Tuesday, 15 November 2016

Gafcon Mark 6

Livid not to have been mentioned in dispatches by the Gafcon "Name and Shane" - sorry- "Shame" list. I suppose the Beaker Folk not being members of the Anglican "Communion" might be part of the reason there.

In the midst of culture wars it's easy for those of us not of the Forlorn Hope to wring our hands and say "why can't we all just be friends?" Indeed, that's the basis of the Beaker tradition. But sometimes you've got to come off the fence, no matter how comfortable it is up there. So.

The people who put together the GafCon list have a commendable love of scripture. They believe they are acting in the love of God. And they are, in my opinion, wrong.

We don't have to believe morality is fixed. We worked out that slavery - assumed by Jesus, used as analogy by Paul - is wrong. We accepted that when someone can't pay their debts to us the answer is for them to be declared bankrupt - forgiven, if you like - not to do seven years' free work for us and then run the risk we'll stick a nail through their ear. Some of us -  against both Old and New Testament teaching - eat black pudding. We reckoned that you can apply reason to tradition, and both to Scripture, without falling outside the bounds of God's Kingdom.

And we have seen the terrible injustices that have resulted from the application of laws without love. But we have seen how the love of Jesus overcame the laws of the world. So some of us, if we have to choose between love and law, we'll go for love.

And some of us have seen that love is expressed just as much between people of the same sex as between those of different ones. And figured that maybe where people of the same sex want to express their lifelong love of each other - and to have that love expressly commited to the eternal love of God in a religious service of commitment - they should be allowed to do so.

Incidentally, our favourite lesbian transgender vicar - when not writing a brilliant response-  has gone so far as to declare the vile things that happen in her bed. And published it for all to see. She eats biscuits, apparently.

Well, what can I say? Crumbs.


  1. That's grim. What happened to stuff about love, mercy and not judging in the Bible? It is generally agreed witch hunts were a bad thing in the 17th century, so what makes some Christians think they're alright now?

  2. I'm no theologian, or philosopher, nor do I have any desire to "out" gay clergy or anyone else. But it seems to me that if you are saying that morality is not fixed, you run the risk of cherry-picking only those bits of it that you (or any individual)feels comfortable with.

    Many cultures have no problem with lying, and I don't mean "little white lies". Many cultures have not at all our concept of cruelty, particularly towards animals.
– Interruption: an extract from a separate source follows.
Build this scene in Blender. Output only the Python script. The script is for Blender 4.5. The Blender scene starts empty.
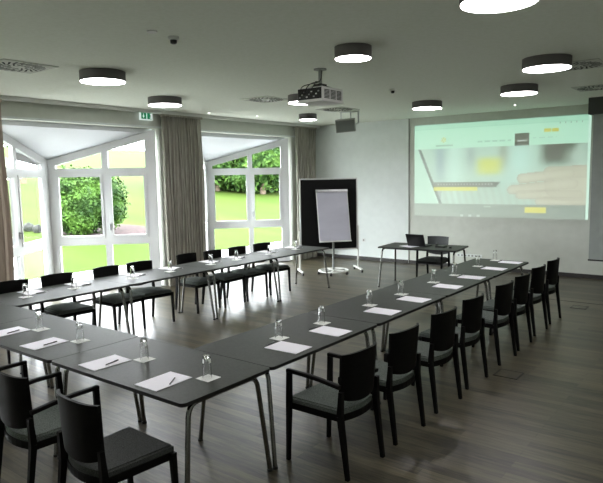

I could go on, but you get my drift. So who decides? I would submit that the individual conscience is not a safe guide in this. When the late unlamented Fred West (may God have mercy on his soul) was questioned about his perverted crimes, he was genuinely bewildered. He had himself grown up in a weird household, and to him torture of women and murder were not abnormal. So he innocently said, "Doesn't everybody?"

    The People of the Book are as prone as any other religionists to cherry-picking, as you point out. I haven't got any answer to this. Maybe you have?

    1. You don't really run any risks. You sit together in a group around tea lights and spend a few years discussing the morality of whatever issue is troubling your group. And you look at who is harmed by the various options open to you. And then you choose the option that causes least harm to the least number of people.

      You cherry-pick the good bits, absolutely. That's what moral reasoning is all about.

  3. Yes, but what if the moral issue troubling your group isn't seen as a moral issue at all by other groups? Or if it is seen as a moral issue, but in a diametrically opposite way to the view taken by your group? If morality is relative, whose view decides?

  4. The idea of taking the whole Bible as mandatory, and refusing to 'cherry-pick', is okay if you haven't read it. But if you have, you know that nobody actually tries to obey all the commands in it. The Anabaptists tried for a while in the 16th century. Then they decided to settle for just the New Testament. Then they decided to settle for just the Sermon on the Mount.

  5. GAFCOn sounds like someone who lets out places they don't own to unsuspecting punters than scarper with the money.

    And the ABC was today pictured virtually necking with the Arch Bishop of Nigeria (a former General), which will go down well with his GACFCON mates?